OBJECTIVE >>
Will you return, word for word, only the lines from the top of the data below down to and including the one with "cy.use_denoising = True"?

━━ SOURCE RECORDS

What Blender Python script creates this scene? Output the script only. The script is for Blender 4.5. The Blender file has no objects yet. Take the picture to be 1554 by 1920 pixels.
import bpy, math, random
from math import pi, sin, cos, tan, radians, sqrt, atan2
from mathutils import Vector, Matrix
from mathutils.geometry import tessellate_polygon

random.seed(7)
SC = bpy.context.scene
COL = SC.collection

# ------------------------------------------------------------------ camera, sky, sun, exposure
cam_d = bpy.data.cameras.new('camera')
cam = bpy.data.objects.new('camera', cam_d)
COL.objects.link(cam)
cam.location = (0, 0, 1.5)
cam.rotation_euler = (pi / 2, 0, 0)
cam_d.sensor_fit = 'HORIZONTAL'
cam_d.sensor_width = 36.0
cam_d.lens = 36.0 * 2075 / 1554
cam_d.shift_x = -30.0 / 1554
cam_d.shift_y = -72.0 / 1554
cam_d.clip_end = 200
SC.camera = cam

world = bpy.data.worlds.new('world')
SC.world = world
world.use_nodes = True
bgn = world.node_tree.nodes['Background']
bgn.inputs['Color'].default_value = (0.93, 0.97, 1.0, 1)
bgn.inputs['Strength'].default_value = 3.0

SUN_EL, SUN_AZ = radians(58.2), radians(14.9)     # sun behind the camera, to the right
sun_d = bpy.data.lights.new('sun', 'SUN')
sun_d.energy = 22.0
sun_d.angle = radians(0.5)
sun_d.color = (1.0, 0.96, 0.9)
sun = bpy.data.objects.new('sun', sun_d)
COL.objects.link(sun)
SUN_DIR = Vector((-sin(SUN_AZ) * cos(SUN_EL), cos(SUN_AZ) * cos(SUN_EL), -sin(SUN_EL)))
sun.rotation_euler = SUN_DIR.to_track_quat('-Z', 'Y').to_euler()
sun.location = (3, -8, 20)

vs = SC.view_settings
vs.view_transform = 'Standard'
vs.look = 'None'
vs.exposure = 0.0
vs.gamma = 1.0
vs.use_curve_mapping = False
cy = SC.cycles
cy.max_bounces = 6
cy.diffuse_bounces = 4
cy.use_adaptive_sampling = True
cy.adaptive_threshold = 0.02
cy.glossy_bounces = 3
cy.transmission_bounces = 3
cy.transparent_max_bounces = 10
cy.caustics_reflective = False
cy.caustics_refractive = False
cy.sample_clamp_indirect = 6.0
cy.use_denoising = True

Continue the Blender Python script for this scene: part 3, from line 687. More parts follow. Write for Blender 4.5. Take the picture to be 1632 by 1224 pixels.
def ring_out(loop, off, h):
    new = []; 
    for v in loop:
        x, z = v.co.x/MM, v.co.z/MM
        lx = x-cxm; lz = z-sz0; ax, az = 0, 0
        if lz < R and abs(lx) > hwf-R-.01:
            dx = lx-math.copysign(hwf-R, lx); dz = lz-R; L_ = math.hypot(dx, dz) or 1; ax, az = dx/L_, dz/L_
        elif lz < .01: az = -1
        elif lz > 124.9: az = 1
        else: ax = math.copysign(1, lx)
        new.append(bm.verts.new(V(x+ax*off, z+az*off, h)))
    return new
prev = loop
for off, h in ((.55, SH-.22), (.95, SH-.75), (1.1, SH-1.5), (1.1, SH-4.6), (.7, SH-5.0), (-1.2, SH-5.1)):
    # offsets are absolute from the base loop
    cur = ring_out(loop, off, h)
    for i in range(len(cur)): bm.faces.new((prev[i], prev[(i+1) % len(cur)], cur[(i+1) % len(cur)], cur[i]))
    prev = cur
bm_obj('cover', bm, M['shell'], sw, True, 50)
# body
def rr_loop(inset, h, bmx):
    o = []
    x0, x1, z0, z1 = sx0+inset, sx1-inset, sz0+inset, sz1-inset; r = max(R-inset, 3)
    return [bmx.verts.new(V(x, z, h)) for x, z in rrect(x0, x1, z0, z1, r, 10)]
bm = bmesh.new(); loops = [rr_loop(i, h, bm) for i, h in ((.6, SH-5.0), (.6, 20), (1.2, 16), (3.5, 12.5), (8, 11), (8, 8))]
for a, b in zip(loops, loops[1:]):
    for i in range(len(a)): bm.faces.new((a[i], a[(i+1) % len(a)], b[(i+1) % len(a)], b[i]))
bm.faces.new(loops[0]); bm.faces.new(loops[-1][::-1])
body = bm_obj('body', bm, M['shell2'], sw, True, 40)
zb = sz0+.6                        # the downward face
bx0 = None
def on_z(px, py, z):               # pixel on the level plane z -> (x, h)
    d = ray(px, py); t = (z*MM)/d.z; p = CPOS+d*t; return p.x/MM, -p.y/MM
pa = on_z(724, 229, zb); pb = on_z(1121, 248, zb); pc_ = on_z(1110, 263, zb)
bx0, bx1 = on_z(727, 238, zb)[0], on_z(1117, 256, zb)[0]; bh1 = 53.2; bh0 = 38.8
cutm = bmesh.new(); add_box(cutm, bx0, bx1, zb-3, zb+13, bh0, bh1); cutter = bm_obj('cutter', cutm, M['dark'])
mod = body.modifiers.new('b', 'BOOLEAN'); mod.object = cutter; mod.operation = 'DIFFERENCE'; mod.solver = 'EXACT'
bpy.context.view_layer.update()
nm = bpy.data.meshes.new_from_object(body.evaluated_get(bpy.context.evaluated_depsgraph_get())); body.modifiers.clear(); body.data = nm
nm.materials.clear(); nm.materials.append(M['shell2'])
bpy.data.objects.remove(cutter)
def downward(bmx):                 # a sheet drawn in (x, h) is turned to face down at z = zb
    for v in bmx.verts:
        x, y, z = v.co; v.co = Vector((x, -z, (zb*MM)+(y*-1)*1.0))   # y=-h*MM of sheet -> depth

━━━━

RESULT OF THIS EXERCISE >>
What Blender Python script creates this scene? Output the script only. The script is for Blender 4.5. The Blender file has no objects yet. Take the picture to be 1554 by 1920 pixels.
import bpy, math, random
from math import pi, sin, cos, tan, radians, sqrt, atan2
from mathutils import Vector, Matrix
from mathutils.geometry import tessellate_polygon

random.seed(7)
SC = bpy.context.scene
COL = SC.collection

# ------------------------------------------------------------------ camera, sky, sun, exposure
cam_d = bpy.data.cameras.new('camera')
cam = bpy.data.objects.new('camera', cam_d)
COL.objects.link(cam)
cam.location = (0, 0, 1.5)
cam.rotation_euler = (pi / 2, 0, 0)
cam_d.sensor_fit = 'HORIZONTAL'
cam_d.sensor_width = 36.0
cam_d.lens = 36.0 * 2075 / 1554
cam_d.shift_x = -30.0 / 1554
cam_d.shift_y = -72.0 / 1554
cam_d.clip_end = 200
SC.camera = cam

world = bpy.data.worlds.new('world')
SC.world = world
world.use_nodes = True
bgn = world.node_tree.nodes['Background']
bgn.inputs['Color'].default_value = (0.93, 0.97, 1.0, 1)
bgn.inputs['Strength'].default_value = 3.0

SUN_EL, SUN_AZ = radians(58.2), radians(14.9)     # sun behind the camera, to the right
sun_d = bpy.data.lights.new('sun', 'SUN')
sun_d.energy = 22.0
sun_d.angle = radians(0.5)
sun_d.color = (1.0, 0.96, 0.9)
sun = bpy.data.objects.new('sun', sun_d)
COL.objects.link(sun)
SUN_DIR = Vector((-sin(SUN_AZ) * cos(SUN_EL), cos(SUN_AZ) * cos(SUN_EL), -sin(SUN_EL)))
sun.rotation_euler = SUN_DIR.to_track_quat('-Z', 'Y').to_euler()
sun.location = (3, -8, 20)

vs = SC.view_settings
vs.view_transform = 'Standard'
vs.look = 'None'
vs.exposure = 0.0
vs.gamma = 1.0
vs.use_curve_mapping = False
cy = SC.cycles
cy.max_bounces = 6
cy.diffuse_bounces = 4
cy.use_adaptive_sampling = True
cy.adaptive_threshold = 0.02
cy.glossy_bounces = 3
cy.transmission_bounces = 3
cy.transparent_max_bounces = 10
cy.caustics_reflective = False
cy.caustics_refractive = False
cy.sample_clamp_indirect = 6.0
cy.use_denoising = True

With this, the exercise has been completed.